Virtual reality (VR) is increasingly recognized as a powerful tool for science education, offering interactive environments to explore intangible concepts. Traditional teaching methods often struggle to convey abstract concepts in science, where many phenomena are not directly observable. VR can address this issue by modeling and visualizing complex and unobservable entities and processes, allowing learners to dynamically interact with what would otherwise not be directly perceptible. However, relatively few controlled studies have compared immersive VR learning with equivalent hands-on laboratory learning in physics education, particularly for more abstract topics.
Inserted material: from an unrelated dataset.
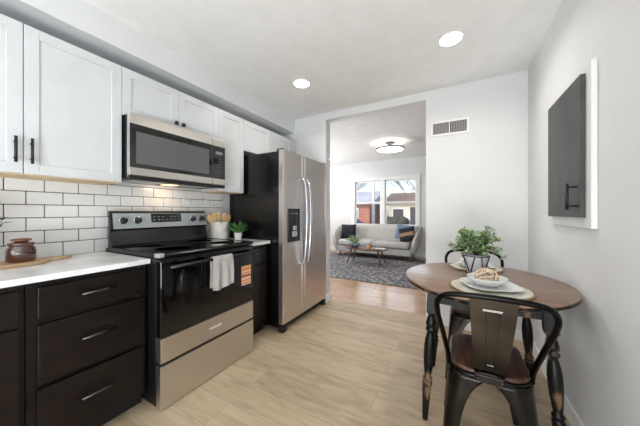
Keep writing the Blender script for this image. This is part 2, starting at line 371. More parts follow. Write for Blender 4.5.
# living room window
win = MB()
win.box(WX0-.09, WX0, LYB-.02, LYB, WZ0-.09, WZ1+.09, .003); win.box(WX1, WX1+.09, LYB-.02, LYB, WZ0-.09, WZ1+.09, .003)
win.box(WX0, WX1, LYB-.02, LYB, WZ1, WZ1+.09, .003); win.box(WX0-.11, WX1+.11, LYB-.05, LYB, WZ0-.03, WZ0, .003); win.box(WX0, WX1, LYB-.02, LYB, WZ0-.11, WZ0-.03, .003)
MX0, MX1 = -1.86, -1.745
win.box(MX0, MX1, LYB-.01, LYB+.12, WZ0, WZ1, .003)
wo = struct('window_2', win, M['trim'])
for a, b in ((WX0, MX0), (MX1, WX1)):
    s = MB(); zm = 1.425
    for z0, z1, yy in ((WZ0, zm+.03, LYB+.03), (zm-.03, WZ1, LYB+.065)):
        s.box(a, a+.03, yy, yy+.03, z0, z1, .003); s.box(b-.03, b, yy, yy+.03, z0, z1, .003)
        s.box(a+.03, b-.03, yy, yy+.03, z0, z0+.035, .003); s.box(a+.03, b-.03, yy, yy+.03, z1-.035, z1, .003)
    so = s.build('window_sash', M['trim'], wo)
    MB().box(a+.04, b-.04, LYB+.043, LYB+.047, WZ0+.04, zm, 0).box(a+.04, b-.04, LYB+.078, LYB+.082, zm, WZ1-.04, 0).build('window_pane', M['glass'], wo)

# ------------------------------------------------------------------ recessed ceiling lights
def downlight(x, y, z, label, power=3.0, r=.075):
    t = thing('recessed_light', label, 'ceiling light', (x, y, z), 'recessed ceiling lights')
    MB().lathe([(r, -.001), (r+.014, -.001), (r+.014, -.005), (r+.004, -.008), (r, -.004)], (x, y, z), 36).build('trim_ring', M['trim'], t)
    MB().lathe([(0, -.0005), (r, -.0005), (r, -.004), (0, -.004)], (x, y, z), 36).build('diffuser', M['lamp'], t)
    l = bpy.data.lights.new('recessed_lamp', 'AREA'); l.shape = 'DISK'; l.size = .13; l.energy = power; l.color = (1, .95, .88); l.spread = math.radians(150)
    o = bpy.data.objects.new('recessed_lamp', l); COL.objects.link(o); o.parent = t; o.location = (0, 0, -.012)
downlight(-.04, 2.08, ZC, 'round recessed ceiling light nearer the right wall')
downlight(-1.354, 2.09, ZC, 'round recessed ceiling light nearer the wall cabinets')
downlight(-2.98, 6.1, LZ, 'small recessed light in the textured living room ceiling', 6)

# ------------------------------------------------------------------ wall cabinets
def shaker(y0, y1, z0, z1, xf, name, m, parent, fr=.055, d=.019):
    mb = MB()
    mb.box(xf-d, xf-.007, y0+fr-.004, y1-fr+.004, z0+fr-.004, z1-fr+.004)
    mb.box(xf-d, xf, y0, y0+fr, z0, z1, .0018, 1); mb.box(xf-d, xf, y1-fr, y1, z0, z1, .0018, 1)
    mb.box(xf-d, xf, y0+fr-.001, y1-fr+.001, z0, z0+fr, .0018, 1); mb.box(xf-d, xf, y0+fr-.001, y1-fr+.001, z1-fr, z1, .0018, 1)
    return mb.build(name, m, parent)
UX = -1.945
def upper(label, y0, y1, z0, z1, doors, bottom=True):
    t = thing('wall_cabinet', label, 'cabinet', (XL, (y0+y1)/2, z0), 'white wall cabinets')
    B(XL+.011 if z0 < 1.38 else XL+.001, UX-.020, y0+.001, y1-.001, z0+(.004 if bottom else 0), z1, .001, 1).build('cabinet_body', M['cab'], t)
    if bottom: B(XL+.011, UX-.021, y0+.002, y1-.002, z0-.009, z0+.004, .001, 1).build('bottom_panel', M['lightwood'], t)
    ds = []
    for a, b in doors: ds.append(shaker(a+.0015, b-.0015, z0-.003, z1, UX, 'door', M['cab'], t))
    return t, ds
def pull_v(d, y, z0, z1, x=UX):
    MB().tube([(x+.030, y, z0), (x+.030, y, z1)], .0062, 10).tube([(x, y, z0+.025), (x+.03, y, z0+.025)], .0045, 8).tube([(x, y, z1-.025), (x+.03, y, z1-.025)], .0045, 8).build('handle', M['blackmatte'], d)
tA, dA = upper('tall white two-door wall cabinet with black bar pulls above the jar', -.036, .822, 1.37, 2.136, [(-.036, .393), (.393, .822)])
pull_v(dA[0], .362, 1.418, 1.548); pull_v(dA[1], .417, 1.418, 1.548)
tB, dB = upper('short white two-door wall cabinet with round knobs above the microwave', .822, 1.59, 1.822, 2.136, [(.822, 1.206), (1.206, 1.59)], False)
for d, y in zip(dB, (1.178, 1.236)):
    MB().lathe([(.0, 0), (.006, 0), (.006, .012), (.015, .016), (.016, .024), (.012, .028), (0, .028)], (UX, y, 1.868), 18, axis='x').build('knob', M['blackmatte'], d)
tC, dC = upper('narrow single-door white wall cabinet between microwave and refrigerator', 1.59, 1.90, 1.37, 2.136, [(1.59, 1.90)])
tD, dD = upper('short white two-door wall cabinet above the refrigerator', 1.90, 2.868, 1.815, 2.136, [(1.90, 2.325), (2.325, 2.75)], False)
B(UX-.02, UX-.001, 2.752, 2.868, 1.813, 2.136, .001, 1).build('filler_strip', M['cab'], tD)

# ------------------------------------------------------------------ base cabinets and worktops
CX = -1.630
def slab_front(y0, y1, z0, z1, name, parent, xf=CX):
    mb = MB().box(xf-.019, xf, y0, y1, z0, z1, .003, 2); return mb.build(name, M['dark'], parent)
def pull_h(d, y0, y1, z, x=CX):
    MB().tube([(x+.032, y0, z), (x+.032, y1, z)], .006, 10).tube([(x, y0+.03, z), (x+.032, y0+.03, z)], .0045, 8).tube([(x, y1-.03, z), (x+.032, y1-.03, z)], .0045, 8).build('handle', M['pull'], d)
def base(label, y0, y1):
    t = thing('base_cabinet', label, 'cabinet', (XL, (y0+y1)/2, 0), 'dark base cabinets')
    mb = MB().box(XL+.002, CX-.022, y0+.001, y1-.001, .10, .862, .001, 1)
    mb.box(CX-.045, CX-.0195, y0+.001, y0+.045, .10, .862, .002, 1); mb.box(CX-.045, CX-.0195, y1-.045, y1-.001, .10, .862, .002, 1)
    mb.build('cabinet_body', M['dark'], t)
    B(XL+.01, CX-.075, y0+.001, y1-.001, 0, .10).build('toe_kick', M['darkcore'], t)
    return t
t = base('dark brown base cabinet with a drawer above a shaker door, at the left edge', -.42, .337)
d = slab_front(-.40, .318, .690, .832, 'drawer', t); pull_h(d, -.11, .02, .765)
d = shaker(-.40, -.052, .098, .670, CX, 'door', M['dark'], t); pull_v(d, -.085, .52, .66, CX)
d = shaker(-.048, .318, .098, .670, CX, 'door', M['dark'], t); pull_v(d, -.015, .52, .66, CX)
t = base('dark brown three-drawer base cabinet beside the range', .337, .822)
for z0, z1 in ((.692, .832), (.397, .664), (.098, .376)):
    d = slab_front(.371, .803, z0, z1, 'drawer', t); pull_h(d, .510, .655, (z0+z1)/2+(.02 if z1-z0 > .2 else .008))
t = base('narrow dark base cabinet squeezed between the range and the refrigerator', 1.592, 1.912)
d = slab_front(1.61, 1.895, .690, .832, 'drawer', t); pull_h(d, 1.69, 1.82, .79)
d = shaker(1.61, 1.895, .098, .670, CX, 'door', M['dark'], t, .05)
tag(B(XL+.004, -1.603, -.43, .823, .863, .891, .003).build('worktop', M['quartz']), 'long white quartz worktop over the three-drawer cabinet, left of the range', 'worktop', 'white quartz worktops')
tag(B(XL+.004, -1.603, 1.593, 1.918, .863, .891, .003).build('worktop', M['quartz']), 'short white quartz worktop holding the utensil crock, right of the range', 'worktop', 'white quartz worktops')

# ------------------------------------------------------------------ range
RY0, RY1, RX = .827, 1.588, -1.515
t = thing('electric_range', 'freestanding stainless steel and black glass-top electric range between the cabinets', 'stove', (-1.85, 1.207, 0))
B(XL+.03, RX-.045, RY0, RY1, .02, .895, .003).build('body', M['rangeside'], t)
mb = MB().box(XL+.03, RX-.006, RY0-.001, RY1+.001, .896, .916, .006, 3); ct = mb.build('cooktop_frame', M['black'], t)
MB().box(XL+.10, RX-.03, RY0+.012, RY1-.012, .916, .920, .002).build('glass_cooktop', M['blackgl'], t)
for x, y, r in ((-1.70, 1.02, .115), (-1.70, 1.40, .085), (-1.97, 1.02, .08), (-1.97, 1.40, .105)):
    MB().lathe([(r-.002, .0), (r, .0), (r, .0006), (r-.002, .0006), (r-.002, .0)], (x, y, .9201), 40).build('burner_marking', M['burner'], t)
# side trim of the cooktop, light edge
MB().box(XL+.10, RX-.012, RY0-.003, RY0+.010, .905, .923, .004, 2).build('side_trim', M['black'], t)
MB().box(RX-.055, RX-.003, RY0-.004, RY0+.030, .899, .9245, .005, 2).build('corner_cap', M['steelp'], t)
MB().box(XL+.10, RX-.004, RY1-.010, RY1+.003, .905, .923, .004, 2).build('side_trim', M['black'], t)
# backguard
bgx = -2.125
bgm = MB()
bgm.poly([(XL+.065, RY0, .90), (bgx+.02, RY0, .90), (bgx+.02, RY0, .935), (bgx-.008, RY0, 1.035), (bgx+.010, RY0, 1.045), (bgx-.012, RY0, 1.168), (bgx-.03, RY0, 1.178), (XL+.065, RY0, 1.178)], (0, RY1-RY0, 0))
bgo = bgm.build('backguard', M['black'], t)
def onpanel(y0, y1, f0, f1, th=.003, base=0.0):      # box on the sloping control panel, f along its height
    p = lambda f, y, o: Vector((bgx+.010-.022*f+o, y, 1.045+.123*f+o*.18))
    mb = MB(); v = [p(f0, y0, base), p(f0, y1, base), p(f1, y1, base), p(f1, y0, base)]
    return mb.poly(v, (th, 0, th*.18))
cp = onpanel(RY0+.016, RY1-.003, .03, .93).build('control_panel', M['steelp'], bgo)
dp = onpanel(1.095, 1.338, .34, .90, .002, .003).build('display', M['display'], bgo)
gm = MB()
for i in range(7):
    for j in range(2):
        y = 1.11+i*.033
        if 3 <= i <= 3 and j: continue
        q = onpanel(y, y+.016, .47+j*.20, .53+j*.20, .0006, .0051); q.bm.verts.ensure_lookup_table(); gm.merge(q.bm)
gm.build('button_legend', M['glyph'], dp)
for y in (.903, .996, 1.445, 1.532):
    c = (bgx+.006, y, 1.045+.123*.52)
    MB().lathe([(0, 0), (.022, 0), (.022, .006), (.020, .009), (.018, .026), (.015, .029), (0, .029)], c, 24, axis='x').box(c[0]+.027, c[0]+.033, y-.004, y+.004, c[2]-.017, c[2]+.017, .002, 1).build('knob', M['blackmatte'], t)
    MB().lathe([(.0, -.0005), (.028, -.0005), (.028, .003), (.0225, .004), (.0, .004)], c, 28, axis='x').build('knob_bezel', M['chrome'], t)
# oven door
df = MB().box(RX-.045, RX, RY0+.004, RY1-.004, .428, .888, .004); dr = df.build('oven_door', M['black'], t)
MB().box(RX-.002, RX+.0015, RY0+.006, RY1-.006, .430, .876, .001, 1).build('door_glass', M['blackgl'], dr)
MB().box(RX+.001, RX+.0022, RY0+.13, RY1-.13, .53, .77, .0005, 1).build('oven_window', M['ovwin'], dr)
lb = MB().box(RX+.0005, RX+.003, 1.452, 1.556, .578, .732, .0005, 1).build('label_sticker', M['orange'], dr)
ls = MB()
for z, h in ((.727, .004), (.690, .007), (.665, .004), (.634, .010), (.606, .005), (.583, .004)): ls.box(RX+.0029, RX+.0034, 1.454, 1.554, z-h, z)
ls.build('label_stripe', M['labelw'], lb)
MB().box(RX+.0030, RX+.0036, 1.454, 1.554, .648, .658).build('label_band', M['labeld'], lb)
hd = MB().tube([(RX+.047, RY0+.03, .845), (RX+.047, RY1-.03, .845)], .0115, 12)
for y in (RY0+.05, RY1-.05): hd.box(RX-.002, RX+.05, y-.013, y+.013, .833, .857, .004)
hd.build('door_handle', M['black'], dr)
sp = MB().box(RX-.045, RX+.002, RY0+.004, RY1-.004, .279, .424, .003).build('steel_panel', M['steel'], t)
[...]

In this work, we designed a VR-based physics lab that is capable of visualizing electrons and electromagnetic fields to teach fundamental concepts of electronics and magnetism, closely replicating a traditional electronics learning kit used as a baseline for comparison. We evaluated the impact of the two conditions (VR versus traditional) on students' learning outcomes, motivation, engagement, and cognitive load. Our results show significantly higher knowledge retention in the VR group compared to the traditional group. Also, while there were no significant differences in immediate comprehension between the two groups, participants in the VR group spent substantially more time engaged with the learning content. These findings highlight the potential of visually enriched virtual environments to enhance the learning experience and improve knowledge retention of intangible scientific concepts.